There’s an opinion there—that men and women maybe shouldn’t get equal prize and should fight for what they deserve separately; it’s not a particularly good one, but still a relatively coherent one from Djokovic. Then, the Serb veers into weird territory.

“I have tremendous respect for what women in global sport are doing and achieving. Their bodies are much different to men’s bodies. They have to go through a lot of different things that we don’t have to go through. You know, the hormones and different stuff, we don’t need to go into details.”

“I have great admiration and respect for them to be able to fight on such a high level. Many of them have to sacrifice for certain periods of time, the family time or decisions that they make on their own bodies in order to play tennis and play professional sport.”

We’ll marvel at Djokovic’s brilliance and say that, yes by God men tennis players do incredible things on a tennis court. Just look at this brilliance.

That’s the good stuff and why you deserve the big bucks, Novak, right?

In all seriousness, Djokovic’s remarks weren’t especially surprising because the trope of men believing they are better, or deserve better, than their female counterparts isn’t new.

Here’s Janko Tipsarevic, Djokovic’s old buddy, saying that “99 per cent of male tennis players can’t stand women’s tennis”—which, okay whatevs bro. Here’s dumb-dumb Justin Gimelstob calling female players “sexpots.” Here’s Gilles Simon, maybe the world’s most boring man, saying men’s tennis “is more interesting than women’s tennis.”

Have you seen enough? No, no there are more; read on. Here’s Sergiy Stakhovsky saying that, “almost every other player is a lesbian” and showing his homophobic side all at once. Here’s Jo-Wilfried Tsonga saying women “are more unstable emotionally than us.” Here’s Marinko Matosevic saying he could never hire a woman for head coach.

Let’s stop there. Here are they are, all of them current or ex-pro and, as such, all of them relatively important figures in the sport—most importantly, all of them with relatively damaging and backwards opinions.

Also?
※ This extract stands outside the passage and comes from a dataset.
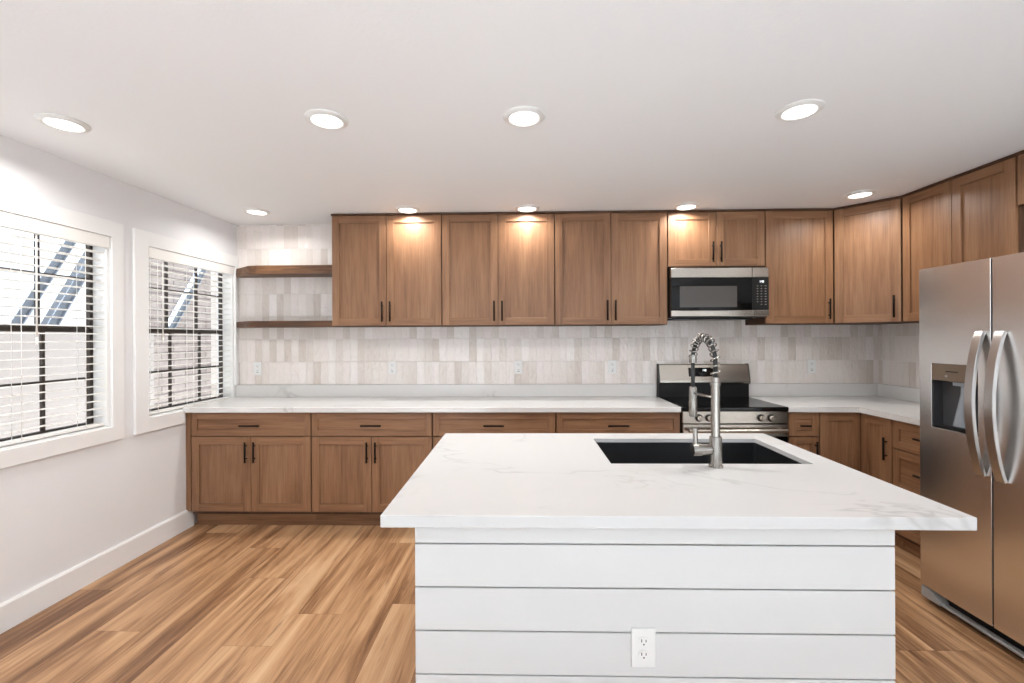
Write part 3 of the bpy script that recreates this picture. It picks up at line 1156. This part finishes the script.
def seven(bmx, txt, x, z, w, h, y, st=None):
    """seven-segment digits drawn as thin bars on the plane y"""
    seg = {'0': 'abcdef', '1': 'bc', '2': 'abged', '3': 'abgcd', '4': 'fgbc', '5': 'afgcd', '6': 'afgedc', '7': 'abc', '8': 'abcdefg', '9': 'abfgcd'}
    s = w * 0.2
    for ch in txt:
        if ch == ':':
            for q in (0.3, 0.7):
                bmx.box(x, x + s, y - 0.0005, y, z + h * q - s / 2, z + h * q + s / 2)
            x += s * 2.2
            continue
        R_ = {'a': (x, x + w, z + h - s, z + h), 'd': (x, x + w, z, z + s), 'g': (x, x + w, z + h / 2 - s / 2, z + h / 2 + s / 2),
              'f': (x, x + s, z + h / 2, z + h), 'b': (x + w - s, x + w, z + h / 2, z + h), 'e': (x, x + s, z, z + h / 2), 'c': (x + w - s, x + w, z, z + h / 2)}
        for k_ in seg[ch]:
            a_, b_, c_, d_ = R_[k_]
            bmx.box(a_, b_, y - 0.0005, y, c_, d_)
        x += w * 1.35
    return bmx


b = MB()
seven(b, '1:48', -0.018, 1.134, 0.008, 0.016, 0.5475)
dg = b.build('clock_digits', M['digits'], bg)
dg.rotation_euler = (0, 0, 0)

# ------------------------------------------------------------------ microwave
MX0, MX1, MY = 1.1690, 1.9200, 3.580
t = thing('microwave', 'stainless and black over-range microwave hung under the short cabinet', 'microwave', ((MX0 + MX1) / 2, MY, 1.575))
hw = (MX1 - MX0) / 2
z0 = 1.575
H = 0.389
b = MB()
b.box(-hw + 0.002, hw - 0.002, 0.028, YB - MY - 0.006, 0.0, H)
b.box(-hw + 0.05, hw - 0.10, 0.06, 0.33, -0.012, 0.0)
b.build('body', M['black_plastic'], t)
dx = 0.625 - hw
b = MB()
b.box(-hw, dx - 0.001, 0.0, 0.027, 0.311, H - 0.002, 0, 0.003)
b.box(-hw, dx - 0.001, 0.0, 0.027, 0.008, 0.055, 0, 0.003)
b.box(-hw, dx - 0.001, 0.003, 0.027, 0.056, 0.310, 1, 0.001)
b.box(-hw + 0.067, dx - 0.118, 0.0015, 0.004, 0.080, 0.244, 2)
b.build('door', [M['steel_x'], M['black_glass'], M['oven_window']], t)
b = MB()
b.box(dx + 0.001, hw, 0.0, 0.027, 0.311, H - 0.002, 0, 0.003)
b.box(dx + 0.001, hw, 0.0, 0.027, 0.008, 0.055, 0, 0.003)
b.box(dx + 0.001, hw, 0.002, 0.027, 0.056, 0.310, 1, 0.001)
cpn = b.build('control_panel', [M['steel_x'], M['black_plastic']], t)
b = MB()
seven(b, '1:48', dx + 0.052, 0.268, 0.0085, 0.0175, 0.002)
b.build('clock_digits', M['digits'], cpn)
b = MB()
for r_ in range(8):
    for c_ in range(3):
        wk = 0.010 if c_ < 2 else 0.014
        xk = dx + 0.034 + c_ * 0.030
        zk = 0.243 - r_ * 0.0205
        if r_ == 7 and c_ == 0:
            continue
        b.box(xk, xk + wk, 0.0014, 0.002, zk - 0.0022, zk + 0.0022)
b.build('keypad_print', M['key'], cpn)

# ------------------------------------------------------------------ refrigerator
FRX = 2.148
FY1, FYS, FY0 = 2.519, 2.139, 1.605
t = thing('refrigerator', 'stainless side-by-side refrigerator with ice dispenser at the right', 'refrigerator', (FRX, (FY0 + FY1) / 2, 0))
oy = (FY0 + FY1) / 2
fl = MB()
fl.box(0.075, XR - FRX - 0.03, FY0 - oy + 0.004, FY1 - oy - 0.004, 0.03, 1.765, bev=0.004)
fl.build('body', M['dark_grey'], t)


def fridge_front(ya, yb_, z0, z1, hole=None):
    """slightly bowed steel door; y runs along the front, the face looks to -x"""
    n = 24
    er = (0.0, 0.0004, 0.001, 0.002, 0.0028, 0.0036, 0.005)
    ys = [ya + e for e in er] + [ya + 0.012 + (yb_ - ya - 0.024) * k / n for k in range(n + 1)] + [yb_ - e for e in reversed(er)]
    if hole:
        ys = sorted(set(ys + [hole[0], hole[1]]))
        ys = [y for y in ys if not (0 < abs(y - hole[0]) < 0.006 or 0 < abs(y - hole[1]) < 0.006)]
    hwid = (yb_ - ya) / 2
    mid = (ya + yb_) / 2
    def xf(y):
        u = abs((y - mid) / hwid)
        e = max(0.0, (abs(y - mid) - (hwid - 0.0036)) / 0.0036)
        return 0.0030 * u * u + 0.0032 * (1 - math.sqrt(max(0.0, 1 - e * e)))
    zs = [z0, z1] if not hole else [z0, hole[2], hole[3], z1]
    bm = bmesh.new()
    V = {}
    for i, y in enumerate(ys):
        for j, z in enumerate(zs):
            V[i, j] = bm.verts.new((xf(y), y, z))
    for i in range(len(ys) - 1):
        for j in range(len(zs) - 1):
            if hole and j == 1 and ys[i] >= hole[0] - 1e-6 and ys[i + 1] <= hole[1] + 1e-6:
                continue
            f = bm.faces.new((V[i, j], V[i, j + 1], V[i + 1, j + 1], V[i + 1, j]))
            f.smooth = True
    # edges of the door and its back
    bk = 0.068
    B = {}
    for i in (0, len(ys) - 1):
        for j in (0, len(zs) - 1):
            B[i, j] = bm.verts.new((bk, ys[i], zs[j]))
    n1, m1 = len(ys) - 1, len(zs) - 1
    bm.faces.new([V[0, j] for j in range(m1 + 1)] + [B[0, m1], B[0, 0]])
    bm.faces.new([V[n1, j] for j in range(m1, -1, -1)] + [B[n1, 0], B[n1, m1]])
    bm.faces.new([V[i, m1] for i in range(n1 + 1)] + [B[n1, m1], B[0, m1]])
    bm.faces.new([V[i, 0] for i in range(n1, -1, -1)] + [B[0, 0], B[n1, 0]])
    bm.faces.new((B[0, 0], B[0, m1], B[n1, m1], B[n1, 0]))
    if hole:
        i_0 = min(range(len(ys)), key=lambda i: abs(ys[i] - hole[0]))
        i_1 = min(range(len(ys)), key=lambda i: abs(ys[i] - hole[1]))
        loop = [(i, 1) for i in range(i_0, i_1 + 1)] + [(i, 2) for i in range(i_1, i_0 - 1, -1)]
        inner = [bm.verts.new((0.060, V[q].co.y, V[q].co.z)) for q in loop]
        for k in range(len(loop)):
            k2 = (k + 1) % len(loop)
            bm.faces.new((V[loop[k]], V[loop[k2]], inner[k2], inner[k])).material_index = 1
        bm.faces.new(inner).material_index = 1
    bmesh.ops.recalc_face_normals(bm, faces=bm.faces)
    q = MB()
    q.bm.free()
    q.bm = bm
    return q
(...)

Also, this: all of them basically dumber than a sack of potatoes. (For more from this author, read this.)

Here’s where we mention that at this same Indian Wells event, Serena Williams was asked about Mr. Moore’s remarks and that she basically ether’d him.

But that was to be expected, right? Since Moore essentially called her out, Williams responded in kind, not to mention that she’s worked so hard on this issue of equal rights throughout her career (random exhibit here).

Also expected, though maybe not at first glance, was Andy Murray’s foray into the limelight on this issue. “Men’s tennis has been lucky over the last nine or 10 years with the players they’ve had, the rivalries which have come out of that. That’s great but the whole of tennis should capitalize on that – not just the men’s game,” he said. “I think there should be equal pay, 100 per cent, at all combined events…I think it will happen one day.”

Essentially, that’s what we believe in, too: equality between men and women in every regard for equal accomplishments. By winning the 2015 Miami Open, both Djokovic and Serena Williams pocketed $900,400; that’s good. By winning the 2016 BNP Paribas Open, the Serb added a nice $1,028,300 and Victoria Azarenka, $1,028,300; that too is good.

Both of those are good, yes, but they hide deeper problems. They hide the fact that overall and outside of joint events like the BNP Paribas Open, the Miami Open and the four Grand Slams; outside of these, players “on the WTA Tour earn 76 cents on the ATP’s dollar.”

And there’s no real reason for that. Two men and women who win the same tournament deserve the same prize—because it’s the same tournament.

Here’s where you’ll counter that well, nope the ATP and WTA do not have joint events every single week. Of course not, it wouldn’t be feasible. But maybe that’s something that the International Tennis Federation should look into: tournaments are already categorized in both men’s and women’s tennis according to their prestige and their strength. The ATP has Masters 1000’s while the WTA Premier Mandatory events, and so on.

If you feel like they need to play the same number of sets, or whatever, then sure change that. But give both men and women the same prize money for accomplishing the same things.

Then let players distinguish themselves through spokesperson gigs, sponsors, and the likes.

Otherwise, yep: equality in every regard.